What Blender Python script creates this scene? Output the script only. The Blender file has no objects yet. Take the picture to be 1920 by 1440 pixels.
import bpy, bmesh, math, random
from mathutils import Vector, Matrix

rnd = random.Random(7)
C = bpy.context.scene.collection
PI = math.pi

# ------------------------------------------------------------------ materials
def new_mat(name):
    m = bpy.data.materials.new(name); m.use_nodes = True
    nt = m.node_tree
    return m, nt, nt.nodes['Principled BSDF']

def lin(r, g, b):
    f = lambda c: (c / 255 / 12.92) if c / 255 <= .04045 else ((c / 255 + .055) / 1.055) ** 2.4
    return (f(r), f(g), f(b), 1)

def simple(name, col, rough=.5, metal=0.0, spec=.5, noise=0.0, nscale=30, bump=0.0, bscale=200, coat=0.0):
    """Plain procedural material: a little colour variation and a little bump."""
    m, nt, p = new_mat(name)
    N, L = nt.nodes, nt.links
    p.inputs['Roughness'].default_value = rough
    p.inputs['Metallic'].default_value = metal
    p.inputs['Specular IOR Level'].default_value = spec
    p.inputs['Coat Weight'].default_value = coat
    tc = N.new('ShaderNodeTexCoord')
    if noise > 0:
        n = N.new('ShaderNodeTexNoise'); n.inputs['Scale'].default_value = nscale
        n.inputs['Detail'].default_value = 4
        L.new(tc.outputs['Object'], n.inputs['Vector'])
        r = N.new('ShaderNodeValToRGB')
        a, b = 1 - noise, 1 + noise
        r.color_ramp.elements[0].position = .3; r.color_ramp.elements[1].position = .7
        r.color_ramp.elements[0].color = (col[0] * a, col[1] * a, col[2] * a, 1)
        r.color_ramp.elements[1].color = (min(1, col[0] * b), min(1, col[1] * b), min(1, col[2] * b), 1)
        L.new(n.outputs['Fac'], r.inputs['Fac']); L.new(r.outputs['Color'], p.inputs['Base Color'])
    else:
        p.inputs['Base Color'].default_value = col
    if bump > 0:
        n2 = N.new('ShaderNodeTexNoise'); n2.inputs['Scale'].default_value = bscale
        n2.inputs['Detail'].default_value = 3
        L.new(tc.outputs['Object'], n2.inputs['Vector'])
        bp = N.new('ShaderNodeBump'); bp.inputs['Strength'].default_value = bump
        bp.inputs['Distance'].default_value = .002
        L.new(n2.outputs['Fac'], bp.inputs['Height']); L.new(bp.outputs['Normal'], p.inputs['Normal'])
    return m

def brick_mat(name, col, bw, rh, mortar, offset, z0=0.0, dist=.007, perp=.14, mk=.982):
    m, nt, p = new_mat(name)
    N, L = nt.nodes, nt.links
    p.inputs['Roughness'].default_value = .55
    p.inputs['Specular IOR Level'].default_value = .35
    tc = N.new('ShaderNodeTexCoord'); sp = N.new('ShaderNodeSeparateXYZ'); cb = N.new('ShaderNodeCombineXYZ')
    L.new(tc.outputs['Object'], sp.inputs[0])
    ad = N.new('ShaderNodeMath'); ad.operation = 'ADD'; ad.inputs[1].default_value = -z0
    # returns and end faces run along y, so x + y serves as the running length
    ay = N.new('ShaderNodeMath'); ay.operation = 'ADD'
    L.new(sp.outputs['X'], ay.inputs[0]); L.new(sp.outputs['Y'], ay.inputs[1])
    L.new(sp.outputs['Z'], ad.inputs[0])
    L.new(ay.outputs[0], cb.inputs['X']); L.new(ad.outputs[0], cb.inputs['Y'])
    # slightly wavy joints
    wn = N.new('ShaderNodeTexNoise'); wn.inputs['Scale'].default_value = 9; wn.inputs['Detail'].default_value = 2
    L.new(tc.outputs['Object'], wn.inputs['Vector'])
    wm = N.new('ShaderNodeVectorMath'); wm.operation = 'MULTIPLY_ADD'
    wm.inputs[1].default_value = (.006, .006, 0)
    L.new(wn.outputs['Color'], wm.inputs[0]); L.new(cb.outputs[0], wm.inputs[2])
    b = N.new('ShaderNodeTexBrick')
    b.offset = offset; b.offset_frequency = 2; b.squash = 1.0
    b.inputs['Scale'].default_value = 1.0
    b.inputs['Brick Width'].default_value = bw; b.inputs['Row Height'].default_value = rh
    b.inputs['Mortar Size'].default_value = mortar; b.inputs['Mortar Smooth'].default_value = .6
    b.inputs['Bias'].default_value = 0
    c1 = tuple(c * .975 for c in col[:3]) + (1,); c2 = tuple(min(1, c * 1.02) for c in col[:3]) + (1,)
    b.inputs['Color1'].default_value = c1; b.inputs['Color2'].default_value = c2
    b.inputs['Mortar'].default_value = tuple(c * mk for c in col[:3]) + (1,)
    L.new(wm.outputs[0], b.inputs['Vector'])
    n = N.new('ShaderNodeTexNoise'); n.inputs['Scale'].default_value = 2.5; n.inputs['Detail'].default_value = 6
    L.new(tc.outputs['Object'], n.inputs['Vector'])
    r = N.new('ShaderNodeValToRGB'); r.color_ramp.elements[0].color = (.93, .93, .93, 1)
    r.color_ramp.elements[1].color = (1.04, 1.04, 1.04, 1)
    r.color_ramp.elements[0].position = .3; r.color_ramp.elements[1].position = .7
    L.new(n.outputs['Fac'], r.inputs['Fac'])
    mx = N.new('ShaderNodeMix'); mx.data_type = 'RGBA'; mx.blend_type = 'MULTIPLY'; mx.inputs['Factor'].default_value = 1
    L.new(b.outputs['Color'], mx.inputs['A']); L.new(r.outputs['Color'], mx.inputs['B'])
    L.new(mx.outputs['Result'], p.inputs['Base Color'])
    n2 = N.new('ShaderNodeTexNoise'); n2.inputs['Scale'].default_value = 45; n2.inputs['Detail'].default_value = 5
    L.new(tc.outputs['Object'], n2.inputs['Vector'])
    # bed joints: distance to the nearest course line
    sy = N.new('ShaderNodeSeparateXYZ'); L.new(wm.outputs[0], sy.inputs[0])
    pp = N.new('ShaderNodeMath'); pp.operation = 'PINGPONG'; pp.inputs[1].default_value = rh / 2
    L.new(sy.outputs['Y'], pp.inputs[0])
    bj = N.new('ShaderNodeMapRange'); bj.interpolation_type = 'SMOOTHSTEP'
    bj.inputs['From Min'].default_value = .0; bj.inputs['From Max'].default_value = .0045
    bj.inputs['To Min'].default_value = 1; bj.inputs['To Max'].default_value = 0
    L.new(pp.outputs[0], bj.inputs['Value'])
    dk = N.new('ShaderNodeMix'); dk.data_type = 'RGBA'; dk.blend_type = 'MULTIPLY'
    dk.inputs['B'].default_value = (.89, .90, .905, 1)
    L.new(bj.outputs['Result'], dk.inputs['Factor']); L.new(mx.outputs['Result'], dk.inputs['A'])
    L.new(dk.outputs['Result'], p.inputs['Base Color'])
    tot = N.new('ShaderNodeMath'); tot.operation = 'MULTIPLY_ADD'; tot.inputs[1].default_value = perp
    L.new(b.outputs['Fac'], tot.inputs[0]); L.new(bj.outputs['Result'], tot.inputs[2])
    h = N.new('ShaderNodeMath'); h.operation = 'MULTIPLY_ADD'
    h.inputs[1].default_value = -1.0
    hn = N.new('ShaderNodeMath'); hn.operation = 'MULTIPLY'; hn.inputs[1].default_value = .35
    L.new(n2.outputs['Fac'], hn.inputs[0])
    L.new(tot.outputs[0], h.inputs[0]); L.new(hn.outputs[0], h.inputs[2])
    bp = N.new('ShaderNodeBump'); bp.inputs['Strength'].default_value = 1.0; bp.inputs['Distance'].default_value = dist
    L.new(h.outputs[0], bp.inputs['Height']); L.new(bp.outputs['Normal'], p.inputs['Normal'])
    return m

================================

● **Exercise description**
Everything in the listing above should be restated exactly.

● **Answer**
What Blender Python script creates this scene? Output the script only. The Blender file has no objects yet. Take the picture to be 1920 by 1440 pixels.
import bpy, bmesh, math, random
from mathutils import Vector, Matrix

rnd = random.Random(7)
C = bpy.context.scene.collection
PI = math.pi

# ------------------------------------------------------------------ materials
def new_mat(name):
    m = bpy.data.materials.new(name); m.use_nodes = True
    nt = m.node_tree
    return m, nt, nt.nodes['Principled BSDF']

def lin(r, g, b):
    f = lambda c: (c / 255 / 12.92) if c / 255 <= .04045 else ((c / 255 + .055) / 1.055) ** 2.4
    return (f(r), f(g), f(b), 1)

def simple(name, col, rough=.5, metal=0.0, spec=.5, noise=0.0, nscale=30, bump=0.0, bscale=200, coat=0.0):
    """Plain procedural material: a little colour variation and a little bump."""
    m, nt, p = new_mat(name)
    N, L = nt.nodes, nt.links
    p.inputs['Roughness'].default_value = rough
    p.inputs['Metallic'].default_value = metal
    p.inputs['Specular IOR Level'].default_value = spec
    p.inputs['Coat Weight'].default_value = coat
    tc = N.new('ShaderNodeTexCoord')
    if noise > 0:
        n = N.new('ShaderNodeTexNoise'); n.inputs['Scale'].default_value = nscale
        n.inputs['Detail'].default_value = 4
        L.new(tc.outputs['Object'], n.inputs['Vector'])
        r = N.new('ShaderNodeValToRGB')
        a, b = 1 - noise, 1 + noise
        r.color_ramp.elements[0].position = .3; r.color_ramp.elements[1].position = .7
        r.color_ramp.elements[0].color = (col[0] * a, col[1] * a, col[2] * a, 1)
        r.color_ramp.elements[1].color = (min(1, col[0] * b), min(1, col[1] * b), min(1, col[2] * b), 1)
        L.new(n.outputs['Fac'], r.inputs['Fac']); L.new(r.outputs['Color'], p.inputs['Base Color'])
    else:
        p.inputs['Base Color'].default_value = col
    if bump > 0:
        n2 = N.new('ShaderNodeTexNoise'); n2.inputs['Scale'].default_value = bscale
        n2.inputs['Detail'].default_value = 3
        L.new(tc.outputs['Object'], n2.inputs['Vector'])
        bp = N.new('ShaderNodeBump'); bp.inputs['Strength'].default_value = bump
        bp.inputs['Distance'].default_value = .002
        L.new(n2.outputs['Fac'], bp.inputs['Height']); L.new(bp.outputs['Normal'], p.inputs['Normal'])
    return m

def brick_mat(name, col, bw, rh, mortar, offset, z0=0.0, dist=.007, perp=.14, mk=.982):
    m, nt, p = new_mat(name)
    N, L = nt.nodes, nt.links
    p.inputs['Roughness'].default_value = .55
    p.inputs['Specular IOR Level'].default_value = .35
    tc = N.new('ShaderNodeTexCoord'); sp = N.new('ShaderNodeSeparateXYZ'); cb = N.new('ShaderNodeCombineXYZ')
    L.new(tc.outputs['Object'], sp.inputs[0])
    ad = N.new('ShaderNodeMath'); ad.operation = 'ADD'; ad.inputs[1].default_value = -z0
    # returns and end faces run along y, so x + y serves as the running length
    ay = N.new('ShaderNodeMath'); ay.operation = 'ADD'
    L.new(sp.outputs['X'], ay.inputs[0]); L.new(sp.outputs['Y'], ay.inputs[1])
    L.new(sp.outputs['Z'], ad.inputs[0])
    L.new(ay.outputs[0], cb.inputs['X']); L.new(ad.outputs[0], cb.inputs['Y'])
    # slightly wavy joints
    wn = N.new('ShaderNodeTexNoise'); wn.inputs['Scale'].default_value = 9; wn.inputs['Detail'].default_value = 2
    L.new(tc.outputs['Object'], wn.inputs['Vector'])
    wm = N.new('ShaderNodeVectorMath'); wm.operation = 'MULTIPLY_ADD'
    wm.inputs[1].default_value = (.006, .006, 0)
    L.new(wn.outputs['Color'], wm.inputs[0]); L.new(cb.outputs[0], wm.inputs[2])
    b = N.new('ShaderNodeTexBrick')
    b.offset = offset; b.offset_frequency = 2; b.squash = 1.0
    b.inputs['Scale'].default_value = 1.0
    b.inputs['Brick Width'].default_value = bw; b.inputs['Row Height'].default_value = rh
    b.inputs['Mortar Size'].default_value = mortar; b.inputs['Mortar Smooth'].default_value = .6
    b.inputs['Bias'].default_value = 0
    c1 = tuple(c * .975 for c in col[:3]) + (1,); c2 = tuple(min(1, c * 1.02) for c in col[:3]) + (1,)
    b.inputs['Color1'].default_value = c1; b.inputs['Color2'].default_value = c2
    b.inputs['Mortar'].default_value = tuple(c * mk for c in col[:3]) + (1,)
    L.new(wm.outputs[0], b.inputs['Vector'])
    n = N.new('ShaderNodeTexNoise'); n.inputs['Scale'].default_value = 2.5; n.inputs['Detail'].default_value = 6
    L.new(tc.outputs['Object'], n.inputs['Vector'])
    r = N.new('ShaderNodeValToRGB'); r.color_ramp.elements[0].color = (.93, .93, .93, 1)
    r.color_ramp.elements[1].color = (1.04, 1.04, 1.04, 1)
    r.color_ramp.elements[0].position = .3; r.color_ramp.elements[1].position = .7
    L.new(n.outputs['Fac'], r.inputs['Fac'])
    mx = N.new('ShaderNodeMix'); mx.data_type = 'RGBA'; mx.blend_type = 'MULTIPLY'; mx.inputs['Factor'].default_value = 1
    L.new(b.outputs['Color'], mx.inputs['A']); L.new(r.outputs['Color'], mx.inputs['B'])
    L.new(mx.outputs['Result'], p.inputs['Base Color'])
    n2 = N.new('ShaderNodeTexNoise'); n2.inputs['Scale'].default_value = 45; n2.inputs['Detail'].default_value = 5
    L.new(tc.outputs['Object'], n2.inputs['Vector'])
    # bed joints: distance to the nearest course line
    sy = N.new('ShaderNodeSeparateXYZ'); L.new(wm.outputs[0], sy.inputs[0])
    pp = N.new('ShaderNodeMath'); pp.operation = 'PINGPONG'; pp.inputs[1].default_value = rh / 2
    L.new(sy.outputs['Y'], pp.inputs[0])
    bj = N.new('ShaderNodeMapRange'); bj.interpolation_type = 'SMOOTHSTEP'
    bj.inputs['From Min'].default_value = .0; bj.inputs['From Max'].default_value = .0045
    bj.inputs['To Min'].default_value = 1; bj.inputs['To Max'].default_value = 0
    L.new(pp.outputs[0], bj.inputs['Value'])
    dk = N.new('ShaderNodeMix'); dk.data_type = 'RGBA'; dk.blend_type = 'MULTIPLY'
    dk.inputs['B'].default_value = (.89, .90, .905, 1)
    L.new(bj.outputs['Result'], dk.inputs['Factor']); L.new(mx.outputs['Result'], dk.inputs['A'])
    L.new(dk.outputs['Result'], p.inputs['Base Color'])
    tot = N.new('ShaderNodeMath'); tot.operation = 'MULTIPLY_ADD'; tot.inputs[1].default_value = perp
    L.new(b.outputs['Fac'], tot.inputs[0]); L.new(bj.outputs['Result'], tot.inputs[2])
    h = N.new('ShaderNodeMath'); h.operation = 'MULTIPLY_ADD'
    h.inputs[1].default_value = -1.0
    hn = N.new('ShaderNodeMath'); hn.operation = 'MULTIPLY'; hn.inputs[1].default_value = .35
    L.new(n2.outputs['Fac'], hn.inputs[0])
    L.new(tot.outputs[0], h.inputs[0]); L.new(hn.outputs[0], h.inputs[2])
    bp = N.new('ShaderNodeBump'); bp.inputs['Strength'].default_value = 1.0; bp.inputs['Distance'].default_value = dist
    L.new(h.outputs[0], bp.inputs['Height']); L.new(bp.outputs['Normal'], p.inputs['Normal'])
    return m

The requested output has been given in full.